The report dives into some of the details of those communications: “On November 2, 2015, the day (Gassnola) flew to Raleigh and delivered $40,000 in cash to (Early), (Gottfried) spoke by phone to (Gassnola) for six minutes and texted with him twice.” The following day, Gottfried received two calls from Gassnola. And in the next week, leading up to Smith signing his letter of intent with NC State, Gottfried exchanged one call and four texts with Gassnola.

Perhaps Gassnola saved all the money talk for his many conversations with Early, and simply discussed the weather with Gottfried. It also seems reasonable to wonder whether Gottfried might want to be intimately involved in every development pertaining to the highest-rated recruit he landed in six seasons at NC State. Failure to prove anything beyond talking about the weather is the difference between a one-year show cause and six years.

Gottfried’s college coaching career should be over at this point, but the fact that he got another job and earned a lot more money in the midst of this interminable investigation revealed how easy it can be to push around inept campus leadership. Northridge shocked the sport when it hired Gottfried and has gotten what it deserves—three losing seasons and another investigation.

In the end, the system almost always rewards the head coaches. And in many ways, that system depends on guys like Early and Richardson not cooperating with NCAA probes.
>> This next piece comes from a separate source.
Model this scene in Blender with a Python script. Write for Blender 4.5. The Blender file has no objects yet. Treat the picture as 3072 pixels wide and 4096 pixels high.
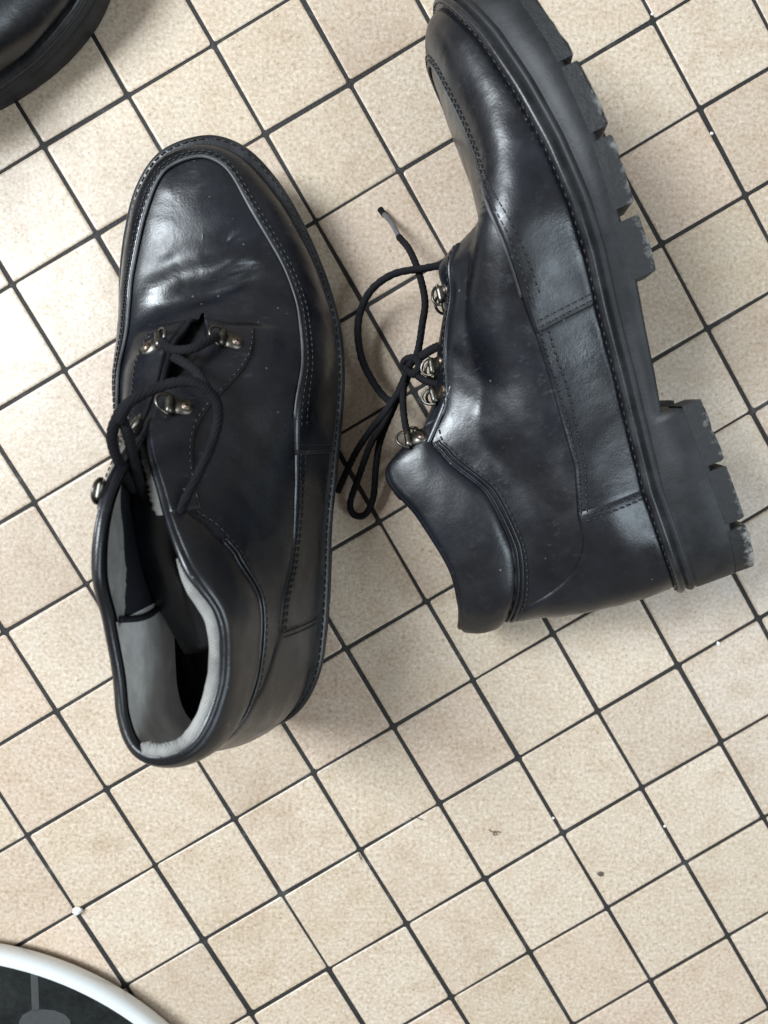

It absolutely depends on guys like Glassnola telling investigators to pound sand.

Christian Dawkins, the scammer who was at the heart of the SDNY probe, made his opinion clear in a 2020 documentary about the culpability of head coaches like Wade and Miller who were caught on FBI wiretaps talking to him about players. But what sticks to them is rarely as significant as what sticks to the assistants who stick their necks out to get the deals done. North Carolina State is the latest in a decades-long line of such cases.